Here’s what Francis actually said about the case, as recorded and published by the Italian newspaper Corriere della Sera, considered the country’s paper of record:

“It was a lack against the sixth commandment, but not a total one … small caresses, massages on the secretary, that’s how things stand. And this is a sin, but not a grave sin. The sins of the flesh aren’t the gravest sins.”

Journalists found the answer puzzling because, prior to that point, there had been no suggestion of Aupetit inappropriately massaging one of his secretaries. The key point in the original article was that the relationship with the woman, named “Colette,” came to light because Aupetit had sent a private letter meant for her to his secretary instead.

Indeed, reporters went back over the recordings multiple times to be sure Francis had actually used the word massaggi, “massages,” rather than messaggi,” “messages,” since there’s only one vowel’s difference. In fact, he said “massages.”

Now, however, if you check the official transcript on the Vatican site, the pope’s words have been edited to read: “ … small caresses, the massages that he gave.” There’s no longer any mention of a secretary, and no other suggestion about who might have received these massages.

(As a footnote, editing tapes seems to be in vogue in the Vatican at the moment, since the key issue in the mega-trial involving Italian Cardinal Angelo Becciu is the prosecution’s deletion of about two hours of material from audio and video recordings of interrogations of key witnesses.)

In the meantime, another article about Aupetit has appeared in the French press, this one suggesting there’s another woman, a consecrated lay woman and theologian named Laetitia Calmeyn, with whom the archbishop also had a secret relationship.

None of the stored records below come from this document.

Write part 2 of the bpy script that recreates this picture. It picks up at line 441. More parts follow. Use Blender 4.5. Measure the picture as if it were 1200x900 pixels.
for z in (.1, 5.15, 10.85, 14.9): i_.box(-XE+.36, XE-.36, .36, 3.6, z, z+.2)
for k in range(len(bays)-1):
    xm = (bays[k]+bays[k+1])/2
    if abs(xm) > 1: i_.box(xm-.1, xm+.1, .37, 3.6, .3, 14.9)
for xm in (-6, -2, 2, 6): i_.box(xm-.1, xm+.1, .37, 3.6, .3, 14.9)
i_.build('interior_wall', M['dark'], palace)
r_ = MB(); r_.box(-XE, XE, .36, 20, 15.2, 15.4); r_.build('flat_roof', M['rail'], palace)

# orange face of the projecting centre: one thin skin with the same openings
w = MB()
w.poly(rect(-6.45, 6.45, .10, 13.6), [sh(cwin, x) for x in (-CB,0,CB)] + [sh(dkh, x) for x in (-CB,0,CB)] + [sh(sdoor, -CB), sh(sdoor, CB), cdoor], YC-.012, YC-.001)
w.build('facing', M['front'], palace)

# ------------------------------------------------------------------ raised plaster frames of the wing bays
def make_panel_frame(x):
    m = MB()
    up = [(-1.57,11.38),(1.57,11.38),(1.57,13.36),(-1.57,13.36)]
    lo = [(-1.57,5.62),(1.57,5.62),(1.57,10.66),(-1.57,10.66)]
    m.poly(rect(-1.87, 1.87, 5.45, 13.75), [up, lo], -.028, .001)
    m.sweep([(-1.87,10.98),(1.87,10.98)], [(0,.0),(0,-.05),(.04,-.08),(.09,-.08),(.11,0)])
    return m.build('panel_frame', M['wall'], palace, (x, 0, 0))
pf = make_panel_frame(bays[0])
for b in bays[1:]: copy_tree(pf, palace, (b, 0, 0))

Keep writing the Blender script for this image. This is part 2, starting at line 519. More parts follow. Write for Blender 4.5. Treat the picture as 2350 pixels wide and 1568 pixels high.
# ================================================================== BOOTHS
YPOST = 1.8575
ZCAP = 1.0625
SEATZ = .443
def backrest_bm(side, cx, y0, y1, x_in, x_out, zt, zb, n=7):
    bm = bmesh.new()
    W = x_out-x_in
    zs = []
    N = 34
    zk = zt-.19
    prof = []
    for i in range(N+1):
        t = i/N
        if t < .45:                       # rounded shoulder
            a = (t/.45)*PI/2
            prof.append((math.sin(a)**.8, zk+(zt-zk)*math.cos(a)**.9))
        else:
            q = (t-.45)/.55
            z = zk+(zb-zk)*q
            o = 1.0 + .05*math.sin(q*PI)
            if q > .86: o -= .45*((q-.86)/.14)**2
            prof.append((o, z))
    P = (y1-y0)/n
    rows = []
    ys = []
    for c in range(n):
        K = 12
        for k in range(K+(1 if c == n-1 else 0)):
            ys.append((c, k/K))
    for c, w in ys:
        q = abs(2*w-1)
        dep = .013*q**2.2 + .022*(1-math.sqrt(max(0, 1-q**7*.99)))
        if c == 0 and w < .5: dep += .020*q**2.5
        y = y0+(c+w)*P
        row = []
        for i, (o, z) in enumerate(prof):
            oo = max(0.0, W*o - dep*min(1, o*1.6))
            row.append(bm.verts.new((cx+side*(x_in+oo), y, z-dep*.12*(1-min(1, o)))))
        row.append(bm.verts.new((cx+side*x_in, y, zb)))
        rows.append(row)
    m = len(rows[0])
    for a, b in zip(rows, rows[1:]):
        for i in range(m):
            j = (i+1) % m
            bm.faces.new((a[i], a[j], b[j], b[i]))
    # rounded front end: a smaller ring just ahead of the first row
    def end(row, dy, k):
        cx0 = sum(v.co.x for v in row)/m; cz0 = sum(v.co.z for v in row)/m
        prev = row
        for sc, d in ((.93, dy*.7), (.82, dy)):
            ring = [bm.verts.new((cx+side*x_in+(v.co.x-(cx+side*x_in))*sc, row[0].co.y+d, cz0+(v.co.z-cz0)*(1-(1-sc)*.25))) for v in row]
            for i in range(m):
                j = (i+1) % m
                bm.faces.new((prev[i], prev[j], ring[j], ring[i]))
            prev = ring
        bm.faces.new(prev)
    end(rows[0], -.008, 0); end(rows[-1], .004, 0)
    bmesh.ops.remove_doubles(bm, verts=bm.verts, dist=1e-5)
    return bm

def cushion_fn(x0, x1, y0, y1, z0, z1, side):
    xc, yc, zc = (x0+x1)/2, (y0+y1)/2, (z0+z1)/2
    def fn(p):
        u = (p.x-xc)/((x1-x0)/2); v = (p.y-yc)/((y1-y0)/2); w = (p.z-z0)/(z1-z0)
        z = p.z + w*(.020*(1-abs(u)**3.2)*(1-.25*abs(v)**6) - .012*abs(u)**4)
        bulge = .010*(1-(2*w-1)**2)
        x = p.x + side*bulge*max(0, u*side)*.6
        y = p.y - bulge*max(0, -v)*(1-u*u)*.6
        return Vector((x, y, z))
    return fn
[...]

In this case, Aupetit’s lawyer quickly released a statement calling the new report, which utilized photos taken with telephoto lenses, “slanderous and nauseating,” and suggested they may pursue legal action against the publication.

Even in this latest report, however, there was nothing about Aupetit giving massages to anyone, leaning unresolved the mystery of what, exactly, Francis had in mind when he used that word last Monday.

Only two conclusions seem possible.

First, the pope simply got it wrong. There never were any untoward massages, but somehow Francis got that into his head and then said it out loud. If that’s the case, obviously the simpler thing for the Vatican to do would be to admit it … append an asterisk to the transcript saying the pope made a mistake and the error has been corrected, the way responsible media organizations handle similar errors in reporting.

A related possibility is that Francis was speaking colloquially, the way one might say of an employee who inflated her résumé that she “gilded the lily.” You don’t mean there was an actual lily involved, and perhaps Francis didn’t mean to suggest there were actual massages, simply relatively minor physical intimacies that don’t add up to a mortal sin.

Again, if that’s the case, why not just say so?

The other possibility is that Francis knows something we don’t, and perhaps that helps explain why he acted so swiftly in accepting Aupetit’s resignation in comparison to other cases of embattled prelates who volunteer to step down.

Ironically, Francis was attempting to argue that Aupetit’s right to a good name has been injured by malicious gossip in the press. Yet by injecting this reference to “massages” that seemed to come out of nowhere, Francis actually appears to have stoked speculation about what else Aupetit might have been up to, not quelled it.

In any event, what the Vatican’s clumsy effort at rewriting history seems to have accomplished is to ensure that the question of what else the pope knows is likely to fester much longer than it would have otherwise.

In other words, the massage has become the message. And, if nothing else, that’s a sentence you don’t get to write every day on the Vatican beat.